As the going got tough, Holland paired with Ben Ferguson, a hedge fund salesman with Goldman Sachs in Tokyo. To keep sane, they quizzed each other on state capitals and sang old Top 40 songs.

They joked that the best way to prepare for the race would be to “put a stationary bike in a sauna on high and deprive yourself of water for hours while somebody’s beating your feet with a baseball bat.”

Holland and Ferguson had more in common: Ferguson had recently proposed to a woman who declined, while Holland was in the midst of a marital separation and “needed a mental vacation.”

“Maybe it was a mild midlife crisis, an escape from the banalities of life,” he says.

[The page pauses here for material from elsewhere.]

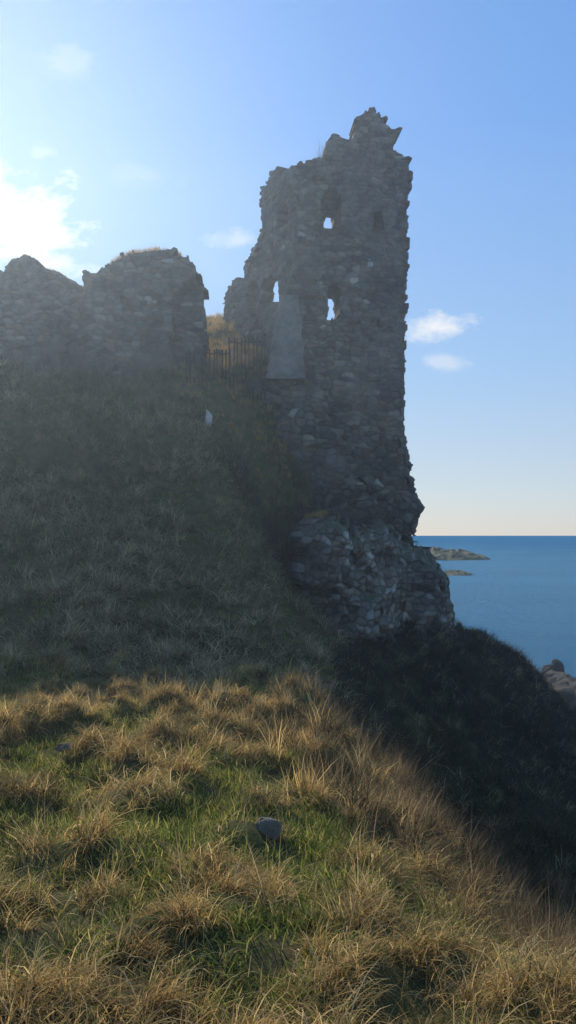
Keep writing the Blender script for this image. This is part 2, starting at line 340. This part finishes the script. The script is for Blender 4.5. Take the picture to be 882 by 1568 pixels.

While scaling towering sand dunes, Ferguson became disoriented from dehydration and fatigue and urged Holland to run ahead. But Holland stuck by his fellow competitor and others who were struggling. In the end, Holland said, winning became far less important than the kinship and the journey itself.

“I came back from the desert physically exhausted but mentally recharged after a focus on surviving, going fast, thinking what to eat next and how to get another day out of my feet,” Holland says. “The best of humanity comes out when we’re helping each other treat our wounded feet and encouraging other competitors to finish. The camaraderie supplies you with endless energy.”

EDITOR'S NOTE: As VQ went to press, Joe Holland was prepared to begin a 155-mile race in the Sahara Desert. Journalist Judy Holland is Joe’s sister and a reporter for Hearst Newspapers.